Which Unraid versions are affected by CVE-2026-9772 and CVE-2026-9773?

Both flaws are fixed in Unraid 7.3.0, so any release before 7.3.0 should be treated as affected. The Zero Day Initiative advisories ZDI-26-385 and ZDI-26-386 name version 7.3.0 stable as the fixed build. Update to 7.3.0 or later to close them.

Can these Unraid flaws be exploited without logging in?

No. Both advisories list authentication as a precondition, so an attacker needs a valid Unraid login first. That lowers the risk from internet-wide scanning, but a reused or phished password still reaches the bug, and an authenticated flaw like this can be chained with an authentication-bypass flaw to remove that requirement.

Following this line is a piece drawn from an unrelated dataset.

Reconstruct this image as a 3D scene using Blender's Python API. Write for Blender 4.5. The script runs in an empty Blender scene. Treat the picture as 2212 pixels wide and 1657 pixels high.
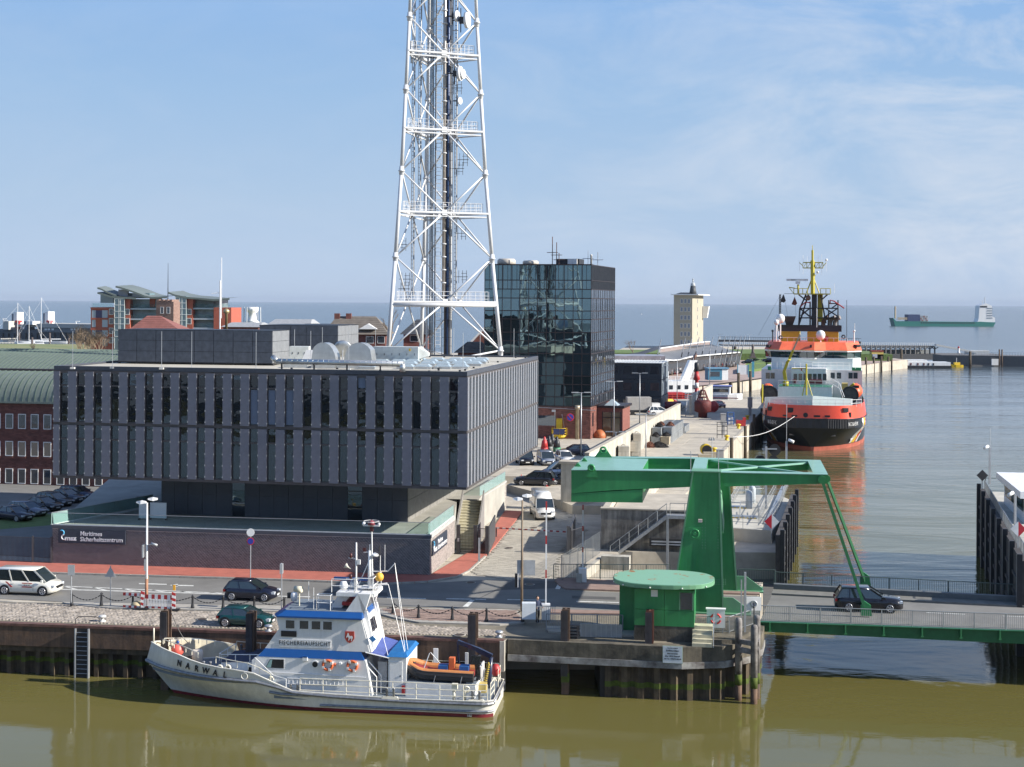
import bpy,math,random
from mathutils import Vector,Matrix
from math import sin,cos,pi,radians,atan2,sqrt,hypot
random.seed(7)
S=bpy.context.scene
COL=S.collection
CAMH,FPX,CX,CY,ROLL=22.3,3072.0,1106.0,653.0,0.0055
WZ=-3.5
cam=bpy.data.cameras.new('camera')
co=bpy.data.objects.new('camera',cam);COL.objects.link(co)
cam.sensor_width=36;cam.lens=50;cam.shift_y=-175.5/2212
cam.clip_start=1;cam.clip_end=90000
co.matrix_world=Matrix.Translation((0,0,CAMH))@Matrix.Rotation(pi/2,4,'X')@Matrix.Rotation(ROLL,4,'Z')
S.camera=co
S.view_settings.view_transform='Standard';S.view_settings.look='None'
S.view_settings.exposure=0.95;S.view_settings.gamma=1
S.view_settings.use_curve_mapping=False
SUN_EL,SUN_D=radians(27.5),Vector((.977,-.212))
w=bpy.data.worlds.new('World');S.world=w;w.use_nodes=True
nt=w.node_tree;nt.nodes.clear()
out=nt.nodes.new('ShaderNodeOutputWorld');bg=nt.nodes.new('ShaderNodeBackground')
sky=nt.nodes.new('ShaderNodeTexSky');sky.sky_type='NISHITA';sky.sun_disc=False
sky.sun_elevation=SUN_EL;sky.sun_rotation=atan2(SUN_D.x,SUN_D.y)
sky.altitude=20;sky.air_density=1.0;sky.dust_density=0.1;sky.ozone_density=2.0
tc=nt.nodes.new('ShaderNodeTexCoord');mp=nt.nodes.new('ShaderNodeMapping')
mp.inputs['Scale'].default_value=(2.0,2.0,5.5);mp.inputs['Rotation'].default_value=(0,radians(7),0)
nz=nt.nodes.new('ShaderNodeTexNoise');nz.inputs['Scale'].default_value=3.4;nz.inputs['Detail'].default_value=11;nz.inputs['Roughness'].default_value=.64;nz.inputs['Distortion'].default_value=.5
rp=nt.nodes.new('ShaderNodeValToRGB');rp.color_ramp.elements[0].position=.42;rp.color_ramp.elements[1].position=.72
rp.color_ramp.elements[1].color=(.55,.55,.55,1)
nt.links.new(tc.outputs['Generated'],mp.inputs[0]);nt.links.new(mp.outputs[0],nz.inputs[0]);nt.links.new(nz.outputs[0],rp.inputs[0])
sep=nt.nodes.new('ShaderNodeSeparateXYZ');nt.links.new(tc.outputs['Generated'],sep.inputs[0])
mr=nt.nodes.new('ShaderNodeMapRange');mr.inputs[1].default_value=-.05;mr.inputs[2].default_value=.32;mr.inputs[3].default_value=.18;mr.inputs[4].default_value=1.5
nt.links.new(sep.outputs[0],mr.inputs[0])
mu=nt.nodes.new('ShaderNodeMath');mu.operation='MULTIPLY';mu.use_clamp=True
nt.links.new(rp.outputs[0],mu.inputs[0]);nt.links.new(mr.outputs[0],mu.inputs[1])
tint=nt.nodes.new('ShaderNodeMix');tint.data_type='RGBA';tint.blend_type='MULTIPLY';tint.inputs[0].default_value=1
tint.inputs[7].default_value=(.93,.985,1.14,1)
nt.links.new(sky.outputs[0],tint.inputs[6])
hr=nt.nodes.new('ShaderNodeValToRGB');hr.color_ramp.elements[0].position=0;hr.color_ramp.elements[0].color=(.445,.548,.705,1)
hr.color_ramp.elements[1].position=1;hr.color_ramp.elements[1].color=(.215,.405,.72,1)
for p_,c_ in((.10,(.440,.560,.735,1)),(.30,(.40,.54,.725,1)),(.60,(.32,.49,.725,1))):
 e_=hr.color_ramp.elements.new(p_);e_.color=c_
hm=nt.nodes.new('ShaderNodeMapRange');hm.inputs[1].default_value=0;hm.inputs[2].default_value=.24;nt.links.new(sep.outputs[2],hm.inputs[0]);nt.links.new(hm.outputs[0],hr.inputs[0])
hx=nt.nodes.new('ShaderNodeMix');hx.data_type='RGBA';hx.blend_type='MULTIPLY';hx.inputs[0].default_value=1;SKYK=5.7
hx.inputs[7].default_value=(SKYK,SKYK,SKYK,1);hx.clamp_result=False;nt.links.new(hr.outputs[0],hx.inputs[6])
hf=nt.nodes.new('ShaderNodeMapRange');hf.inputs[1].default_value=.18;hf.inputs[2].default_value=.55;hf.inputs[3].default_value=0;hf.inputs[4].default_value=1;nt.links.new(sep.outputs[2],hf.inputs[0])
hy=nt.nodes.new('ShaderNodeMix');hy.data_type='RGBA';nt.links.new(hf.outputs[0],hy.inputs[0]);nt.links.new(hx.outputs[2],hy.inputs[6]);nt.links.new(tint.outputs[2],hy.inputs[7])
mx=nt.nodes.new('ShaderNodeMix');mx.data_type='RGBA'
nt.links.new(mu.outputs[0],mx.inputs[0]);nt.links.new(hy.outputs[2],mx.inputs[6]);mx.inputs[7].default_value=(4.0,4.2,4.6,1)
nt.links.new(mx.outputs[2],bg.inputs[0]);bg.inputs[1].default_value=0.10
nt.links.new(bg.outputs[0],out.inputs[0])
sun=bpy.data.lights.new('sun','SUN');sun.energy=4.6;sun.angle=radians(.5);sun.color=(1,.94,.85)
so=bpy.data.objects.new('sun',sun);COL.objects.link(so)
sd=Vector((SUN_D.x*cos(SUN_EL),SUN_D.y*cos(SUN_EL),sin(SUN_EL))).normalized()
so.rotation_euler=sd.to_track_quat('Z','Y').to_euler()
try:
 S.cycles.use_denoising=True;S.cycles.denoiser='OPENIMAGEDENOISE'
 S.cycles.max_bounces=8;S.cycles.diffuse_bounces=3;S.cycles.glossy_bounces=4;S.cycles.transmission_bounces=6
 S.cycles.volume_bounces=0;S.cycles.caustics_reflective=False;S.cycles.caustics_refractive=False
 S.cycles.sample_clamp_indirect=4;S.cycles.use_adaptive_sampling=True
except Exception:pass
def ray(u,v):
 a,b=u-CX,CY-v
 return((a*cos(ROLL)-b*sin(ROLL))/FPX,1.0,(a*sin(ROLL)+b*cos(ROLL))/FPX)
def G(u,v,z=0.0):
 r=ray(u,v);t=(z-CAMH)/r[2]
 return(r[0]*t,t,z)
def DD(u,v,d):
 r=ray(u,v);return(r[0]*d,d,CAMH+r[2]*d)
class Fr:
 """a local frame: origin o, x axis turned by a (radians) about Z"""
 def __init__(s,o,a):s.o=Vector(o);s.a=a;s.c=cos(a);s.s=sin(a)
 def w(s,x,y,z=0):return(s.o.x+x*s.c-y*s.s,s.o.y+x*s.s+y*s.c,s.o.z+z)
 def l(s,p):
  x,y=p[0]-s.o.x,p[1]-s.o.y
  return(x*s.c+y*s.s,-x*s.s+y*s.c,p[2]-s.o.z)
 def _r(s,u,v):
  r=ray(u,v);return(r[0]*s.c+r[1]*s.s,-r[0]*s.s+r[1]*s.c,r[2]),s.l((0,0,CAMH))
 def py(s,u,v,y=0):
  r,o=s._r(u,v);t=(y-o[1])/r[1];return(o[0]+r[0]*t,o[2]+r[2]*t)
 def px(s,u,v,x=0):
  r,o=s._r(u,v);t=(x-o[0])/r[0];return(o[1]+r[1]*t,o[2]+r[2]*t)
 def pz(s,u,v,z=0):
  r,o=s._r(u,v);t=(z-o[2])/r[2];return(o[0]+r[0]*t,o[1]+r[1]*t)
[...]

What can an attacker do with CVE-2026-9773?

An attacker can run arbitrary operating-system commands on the Unraid server as the www-data account, the user the web interface runs under. From there they can read or tamper with what that account can reach, including the management surface for storage, containers, and virtual machines, and potentially pursue further privilege escalation.

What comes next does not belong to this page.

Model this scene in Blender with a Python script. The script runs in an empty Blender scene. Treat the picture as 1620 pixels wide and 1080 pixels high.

How do I detect exploitation of these Unraid bugs?

Watch process lineage on the server. Command execution as www-data shows up as the web stack's PHP worker spawning a shell or network tool it normally never launches. Flag unexpected child processes of the web server, unusual outbound connections from the NAS, and new scheduled tasks against the appliance's quiet baseline.

What is the fastest way to reduce risk if I cannot update right now?

Take the Unraid web panel off the public internet. Reach it over a VPN, a private tunnel, or Unraid's remote-access option instead of a forwarded port, and rotate the administrator password if it has ever been reused. These steps blunt the credential-theft path until you can install version 7.3.0.